L’ONU a appelé lundi les autorités libyennes à mettre tout en œuvre pour empêcher la prolifération des armes en Libye et dans la région du Sahel. Le risque que des groupes terroristes tels qu’Al-Qaida au Maghreb islamique ou des trafiquants d’armes s’en emparent est réel.
La traque des armes a commencé en Libye. Le pays est dangereusement équipé d’armes de toutes sortes. Le Conseil de sécurité de l’ONU a adopté lundi à l’unanimité une résolution appelant les nouvelles autorités à prendre toutes les mesures pour mettre un terme à leur prolifération dans le pays et la région du Sahel en particulier. L’ONU craint que des groupes terroristes ou des trafiquants d’armes s’accaparent d’armes tels que des missiles sol-air portable appelés manpads. Très prisés par les groupes radicaux, ils peuvent être utilisés pour abattre des avions et des hélicoptères.
Des armes aux mains d’AQMI
Pour les experts anti-terroristes, une grande partie des armes seraient déjà aux mains de groupes tels qu’Al-Qaida au Maghreb islamique (AQMI). Ils mettent en garde contre un risque de déstabilisation de la région du Sahel. « L’arsenal de systèmes de missiles anti-aériens portables dont dispose la Libye, le plus important au monde en dehors des pays qui les fabriquent, a été largement volé, comme par ailleurs les stocks de munitions et de mines en tout genre », selon Ian Martin, le représentant spécial du secrétaire général de l’ONU pour la Libye. Selon l’hebdomadaire allemand Der Spiegel, un haut responsable de l’OTAN, l’amiral Giampaolo di Paola, aurait indiqué lors d’une réunion à huit clos avec des députés allemands que l’Alliance atlantique a perdu la trace de 10 000 missiles de ce type appartenant aux pro-Kadhafi.
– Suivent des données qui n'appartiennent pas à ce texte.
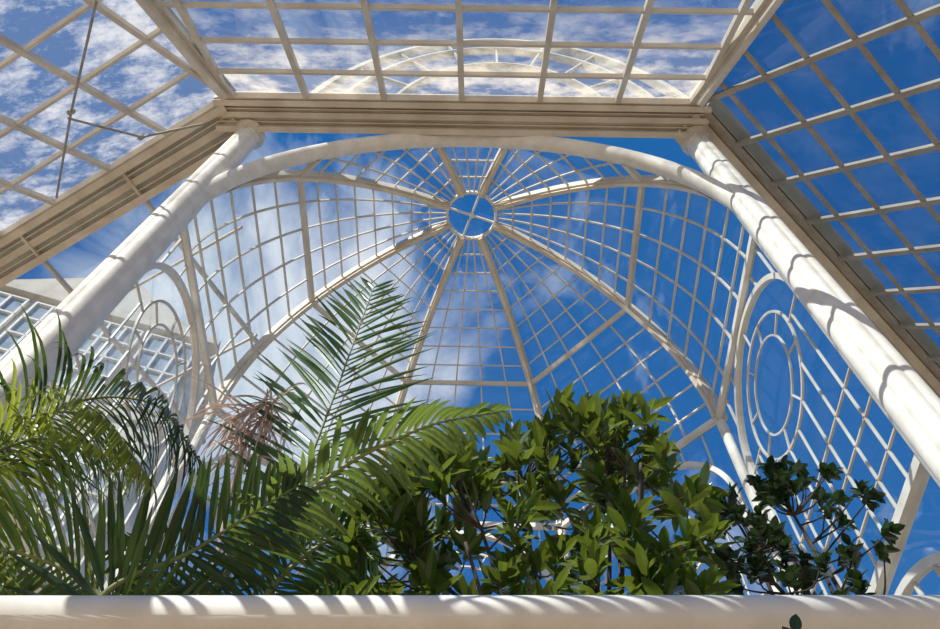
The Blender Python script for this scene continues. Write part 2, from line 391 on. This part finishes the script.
frond(palm,[CRW,(-1.15,2.4,3.6),(-1.6,2.3,3.85),(-2.2,2.3,3.85)],(0,.45,.9),46,.44,.028,PALM,start=.15,droop=.3,sweep=.6,seed=4)
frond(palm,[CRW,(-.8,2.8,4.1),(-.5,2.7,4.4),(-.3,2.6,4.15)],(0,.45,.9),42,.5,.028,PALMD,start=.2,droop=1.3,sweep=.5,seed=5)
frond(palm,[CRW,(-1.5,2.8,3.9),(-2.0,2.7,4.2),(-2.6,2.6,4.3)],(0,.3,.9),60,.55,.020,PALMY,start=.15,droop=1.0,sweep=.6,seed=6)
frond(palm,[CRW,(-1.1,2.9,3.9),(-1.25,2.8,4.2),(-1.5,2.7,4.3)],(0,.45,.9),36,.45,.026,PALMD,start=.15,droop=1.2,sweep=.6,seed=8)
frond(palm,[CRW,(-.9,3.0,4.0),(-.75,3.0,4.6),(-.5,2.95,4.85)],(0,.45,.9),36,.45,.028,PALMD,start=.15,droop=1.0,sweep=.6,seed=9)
mb=MB(); rnd=random.Random(11)
dp=catmull([CRW,(-1.15,3.0,4.4),(-1.24,2.95,5.3),(-1.17,2.9,5.75),(-1.34,2.85,5.5)],10)
mb.tube(dp,.012,7)
for i in range(110):
    p=dp[int(len(dp)*rnd.uniform(.45,.99))]
    d=V((rnd.uniform(-1,.8),rnd.uniform(-.6,.6),rnd.uniform(-1.1,.9)))
    mb.leaf(p,d,V((rnd.uniform(-1,1),rnd.uniform(-1,1),.5)),rnd.uniform(.2,.55),.016,.5,rnd.uniform(1.2,3.4),9)
mk('dried_frond',mb,DEAD,palm,label='curled pinkish brown dead frond')
shadow_palm=empty('palm_tree',(-3.0,-2.6,0),label='tall feathery palm added out of view to cast leaflet shadows on the rail',category='palm')  # palm added out of view behind the camera to stripe the rail with shadow
mb=MB(); tp=catmull([(-3.0,-2.6,0),(-3.0,-2.5,2.4),(-3.05,-2.35,4.6)],12)
mb.tube(tp,[.13+.012*(i%2) for i in range(len(tp))],14); mk('trunk',mb,BARK,shadow_palm)
C2_=(-3.05,-2.35,4.6)
frond(shadow_palm,[C2_,(-3.0,-1.4,5.7),(-2.3,-.75,6.05),(-1.2,-.45,6.0),(-.1,-.35,5.75)],(0,0,1),44,.6,.055,PALM,start=.25,droop=.3,sweep=.25,seed=31)
frond(shadow_palm,[C2_,(-3.7,-1.4,5.6),(-4.2,-.6,6.3),(-4.4,.0,6.3)],(0,0,1),40,.6,.04,PALM,start=.25,droop=.5,sweep=.4,seed=32)
frond(shadow_palm,[C2_,(-2.2,-2.0,5.6),(-1.0,-1.5,5.9),(.2,-1.2,5.6)],(0,0,1),36,.6,.05,PALM,start=.25,droop=.4,sweep=.3,seed=33)
def interp(tab,x):
    for (x0,y0),(x1,y1) in zip(tab,tab[1:]):
        if x0<=x<=x1: return y0+(y1-y0)*(x-x0)/(x1-x0)
    return tab[0][1] if x<tab[0][0] else tab[-1][1]
def shrub(name,base,crown,top,zlow,n,leafn,L,W,mat,yc,ys,seed,label,nlimb=10,edge=.5,spread=1.0,upb=.4):
    rnd=random.Random(seed)
    root=empty(name,base,label=label,category='shrub')
    mb=MB(); mf=MB()
    tr=catmull([base,V(base).lerp(V(crown),.5)+V((.06,.03,0)),crown],8)
    mb.tube(tr,[.05-.02*i/(len(tr)-1) for i in range(len(tr))],10)
    tips=[]; x0,x1=top[0][0],top[-1][0]
    for i in range(n):
        x=rnd.uniform(x0,x1); zt=interp(top,x)
        if i<n*edge*.5: z=zt-rnd.uniform(.0,.22)
        else: z=rnd.uniform(zlow,zt-.05)
        dy=rnd.uniform(-ys,ys); tips.append(V((x,yc+dy,z+1.25*dy)))
    limbs=[]
    lt=sorted(tips,key=lambda q:-q.z)[:n//2]; rnd.shuffle(lt)
    for q in lt[:nlimb]:
        st=tr[-1-rnd.randint(0,4)]; e=st.lerp(q,.8)
        c=catmull([st,st.lerp(e,.5)+V((rnd.uniform(-.1,.1),rnd.uniform(-.05,.1),-.05)),e],8)
        mb.tube(c,[.018-.01*k/(len(c)-1) for k in range(len(c))],7); limbs+=c
    for tpt in tips:
        cand=[q for q in limbs if q.z<tpt.z-.05] or limbs
        st=min(cand,key=lambda q:(q-tpt).length)
        mid=st.lerp(tpt,.55)+V((rnd.uniform(-.04,.04),rnd.uniform(-.04,.04),-rnd.uniform(.02,.08)))
        c=catmull([st,mid,tpt],4); mb.tube(c,[.006-.003*k/(len(c)-1) for k in range(len(c))],5,cap=False)
        ax=((tpt-mid).normalized()+V((rnd.uniform(-.6,.6),rnd.uniform(-.6,.6),upb))).normalized()
        a=ax.cross(V((0,1,.2))).normalized(); b=ax.cross(a)
        ph=rnd.uniform(0,6)
        for k in range(leafn):
            th=ph+k*2.4; el=rnd.uniform(.1,1.3)
            d=(a*math.cos(th)+b*math.sin(th))*spread+ax*el
            o=tpt-ax*rnd.uniform(0,L*1.1)
            mf.leaf(o,d,ax+V((rnd.uniform(-.4,.4),rnd.uniform(-.4,.4),rnd.uniform(-.4,.4))),L*rnd.uniform(.65,1.2),W*rnd.uniform(.8,1.2),.22,rnd.uniform(0,.6),5)
    mk('branches',mb,BARK,root,smooth=True); mk('foliage',mf,mat,root)
shrub('broadleaf_shrub',(.6,3.1,0),(.6,2.95,3.6),
  [(-.56,4.4),(-.40,4.9),(-.12,5.25),(.1,5.3),(.22,5.05),(.38,5.4),(.52,5.45),(.70,5.85),(.86,5.55),(1.05,5.78),(1.2,5.4),(1.27,5.0),(1.32,4.6)],
  3.7,225,11,.155,.052,SHR,2.85,.35,21,'dense broadleaf shrub with glossy upturned green leaves',14,upb=1.0,edge=.6,spread=.75)
shrub('small_leaved_shrub',(1.9,3.0,0),(1.85,2.95,3.7),
  [(1.38,4.85),(1.46,5.15),(1.56,4.95),(1.68,4.8),(1.82,5.15),(1.97,5.45),(2.1,5.35),(2.18,4.8)],
  4.0,90,14,.075,.040,SHRD,2.9,.2,22,'thin dark small-leaved shrub beside the column',9)
root=empty('climbing_shoot',(1.07,1.8,0),label='single leafy green shoot climbing up before the rail',category='plant')
mb=MB(); st=catmull([(1.07,1.8,0),(1.1,1.83,1.6),(1.05,1.86,3.18)],10); mb.tube(st,.006,7); mk('stem',mb,BARK,root)
mb=MB()
for i in range(5): mb.leaf(V((1.05,1.86,3.18))-EZ*.03*i,V((math.cos(i*2.4)*.4,math.sin(i*2.4)*.4,1.1)),V((0,-1,.1)),.075,.035,.2,.1,5)
mk('foliage',mb,SHRD,root)
# ------------------------------------------------------------------ sky, sun
w=bpy.data.worlds.new('sky'); bpy.context.scene.world=w; w.use_nodes=True; nt=w.node_tree; nt.nodes.clear()
N=nt.nodes.new; Lk=nt.links.new
out=N('ShaderNodeOutputWorld'); bg=N('ShaderNodeBackground'); tc=N('ShaderNodeTexCoord')
mp=N('ShaderNodeMapping'); mp.inputs['Scale'].default_value=(2.2,1.3,2.2); mp.inputs['Rotation'].default_value=(.3,.2,.6); mp.inputs['Location'].default_value=(.35,.1,.2)
nz=N('ShaderNodeTexNoise'); nz.inputs['Scale'].default_value=2.6; nz.inputs['Detail'].default_value=9; nz.inputs['Roughness'].default_value=.60; nz.inputs['Distortion'].default_value=.4
Lk(tc.outputs['Generated'],mp.inputs[0]); Lk(mp.outputs[0],nz.inputs['Vector'])
nrm=N('ShaderNodeVectorMath'); nrm.operation='NORMALIZE'; Lk(tc.outputs['Generated'],nrm.inputs[0])
dt=N('ShaderNodeVectorMath'); dt.operation='DOT_PRODUCT'; dt.inputs[1].default_value=tuple(V((-.23,.50,.81)).normalized()); Lk(nrm.outputs[0],dt.inputs[0])
mr=N('ShaderNodeMapRange'); mr.inputs['From Min'].default_value=.955; mr.inputs['From Max'].default_value=.998; mr.inputs['To Min'].default_value=-.15; mr.inputs['To Max'].default_value=.20; Lk(dt.outputs['Value'],mr.inputs['Value'])
ad=N('ShaderNodeMath'); ad.operation='ADD'; Lk(nz.outputs['Fac'],ad.inputs[0]); Lk(mr.outputs[0],ad.inputs[1])
rp=N('ShaderNodeValToRGB'); rp.color_ramp.elements[0].position=.42; rp.color_ramp.elements[1].position=.74
Lk(ad.outputs[0],rp.inputs[0])
sx=N('ShaderNodeSeparateXYZ'); Lk(nrm.outputs[0],sx.inputs[0])
gr=N('ShaderNodeValToRGB'); e=gr.color_ramp.elements; e[0].position=.0; e[0].color=(.10,.30,.60,1); e[1].position=1; e[1].color=(.016,.13,.39,1)
m=gr.color_ramp.elements.new(.7); m.color=(.016,.145,.43,1)
Lk(sx.outputs['Z'],gr.inputs[0])
mx=N('ShaderNodeMix'); mx.data_type='RGBA'; Lk(rp.outputs[0],mx.inputs['Factor']); Lk(gr.outputs[0],mx.inputs['A']); mx.inputs['B'].default_value=(.88,.91,.95,1)
Lk(mx.outputs['Result'],bg.inputs[0]); bg.inputs[1].default_value=1.0; Lk(bg.outputs[0],out.inputs[0])
sd=V((-.50,-.62,.66)).normalized()
sl=bpy.data.lights.new('sun','SUN'); sl.energy=6.6; sl.angle=.003; sl.color=(1,.93,.81)
so=bpy.data.objects.new('sun',sl); bpy.context.scene.collection.objects.link(so); so.rotation_euler=sd.to_track_quat('Z','Y').to_euler(); so.location=sd*30
# ------------------------------------------------------------------ camera
e_,yw,rl=1.07673,-.02356,.03792
F=V((math.sin(yw)*math.cos(e_),math.cos(yw)*math.cos(e_),math.sin(e_))); R_=V((math.cos(yw),-math.sin(yw),0)); U=R_.cross(F)
R2=R_*math.cos(rl)+U*math.sin(rl); U2=-R_*math.sin(rl)+U*math.cos(rl)
cam=bpy.data.cameras.new('camera'); co=bpy.data.objects.new('camera',cam); bpy.context.scene.collection.objects.link(co)
M=Matrix((R2,U2,-F)).transposed().to_4x4(); M.translation=V((.138,0,EYE)); co.matrix_world=M
cam.sensor_width=36; cam.lens=797.4/940*36; cam.clip_start=.05; cam.clip_end=500
bpy.context.scene.camera=co
bpy.context.scene.view_settings.view_transform='Standard'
Des diplomates ont affirmé, pour leur part, que certaines armes utilisées lors du conflit libyen se trouvaient déjà au Soudan, dans la région du Darfour. Face au danger, l’ONU encourage ainsi tous les pays frontaliers notamment à la Libye tels que l’Algérie, l’Egypte, le Niger à coopérer pour localiser les armes.
Mettre la main sur l’ensemble de cet arsenal militaire ne sera pas une mince affaire. Le Conseil national de transition (CNT) est loin d’avoir le contrôle total du pays et ne dispose pas des moyens nécessaires pour récupérer les armes qui se baladent librement dans le pays. Il a appelé les organisations des Nations unies compétents « à fournir aux autorités libyennes et aux Etats de la région l’assistance nécessaire pour lutter contre cette prolifération », notamment des armes chimiques.
Le gaz moutarde neutralisé
Le nouveau pouvoir libyen a annoncé lundi avoir neutralisé deux sites de stockage contenant du gaz moutarde soigneusement dissimulé durant le conflit par le régime de Mouammar Kadhafi. Ils ont été surveillés durant toute la période du conflit par une équipe spécial œuvrant dans l’ombre. L’un contient des armes « prêtes à l’usage militaire immédiat », selon l’expert libyen Youssef Safi ad-Din, en charge du problème. « Ces deux sites sont sécurisés » et ne présentent aucun risque sanitaire, a-t-il ajouté. Un troisième site situé près de Waddan, dans le sud du pays, dans l’oasis de Djoffra, était connu de l’ONU qui l’avait inspecté dès 2004. L’élimination de son stock de gaz a débuté en 2010 sous contrôle international et a continué jusqu’en février 2011, au début de l’insurrection.
Sécuriser tout le territoire libyen ne peut se faire sans d’importants moyens financiers. Les Etats-Unis, qui connaissent les risques que comporte l’insécurité en Libye, ont de leur côté décidé de financer un programme de 30 millions de dollars pour aider les nouvelle autorités à neutraliser les armes de l’ancien régime, a indiqué, le 13 octobre, Andrew Shapiro, sous-secrétaire d’Etat chargé des Affaires militaires. Selon lui, Washington a envoyé 14 experts en Libye et compte en envoyer 50 autres pour éviter leur dispersion. Il a précisé que Londres a donné son accord pour envoyer des experts et a indiqué ne « pas être en mesure d’évaluer le nombre d’armes disparues ». « Des milliers avaient été détruites », a-t-il ajouté, lors de bombardements. Le régime de Mouammar Kadhafi aurait acquis quelque 20 000 missiles SAM-7, dont plusieurs milliers auraient disparues depuis le début du conflit en mars.